Sunday, February 11, 2007
i never knew 21 degrees to feel SO WARM
your eyes are not deceiving you....a cheerleader lamp that you can buy on justtoocute.com! supplies are limited so get it while it's available.
it is really kind of crazy in a psychotic kind of way...but it's 21 degrees outside now and i can feel it. there is a big difference between say 3 degrees (with a wind chill of about -20) and 21 degrees above zero....i have become a cheerleader...jumping up and down with my arms and legs frantically moving and pompoms dangling from my wrists..."come on weather...you can do it...this cold is getting really old"

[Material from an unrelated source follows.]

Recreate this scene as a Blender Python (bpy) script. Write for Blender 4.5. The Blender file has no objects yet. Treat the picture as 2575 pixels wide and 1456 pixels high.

Saturday, February 10, 2007
i'm going to start writing again...i promise...well maybe
i'm in the last year of my 30s and it's kind of freaking me out...i don't feel like i'm going to have a midlife crisis but one never knows. i do know that things start changing...the landscape becomes some how wider in scope i can look behind me and see somewhat of a trail...littered with bits and pieces of memories and of selves that i have either purposefully discarded or have accidentally lost along the way. landscapes are funny...they shift now more than ever or perhaps they always have but i was just unable to see or not able to notice...time also constructs itself differently...more fluid perhaps or maybe it is horizontal instead of vertical...a change in linearity...changes that i have never noticed before but now i'm noticing. i can't believe that i'm starting a new phase in my studies...i'm teaching my internship and i'm trying to figure things out. at the same time things that i thought were important seem trite and weary now....visions of significant others are losing their contours and shapes...becoming phantoms that lurk somewhere in the dark corner of my mind... do i want them to materialize or not? the flesh is willing but my mind tells me otherwise. i don't feel connected...arms outstretched in a kind of suspended animation...akimbo. friendships define and redefine themselves daily...subjectivity negotiation is difficult...nothing and i do mean nothing is stable...but then again has it ever been? maybe i'm waking up to myself or maybe i'm drifting closer to some psychic coma or psychic comma...being only half of a semicolon...and i don't realize it...maybe realization is impossible.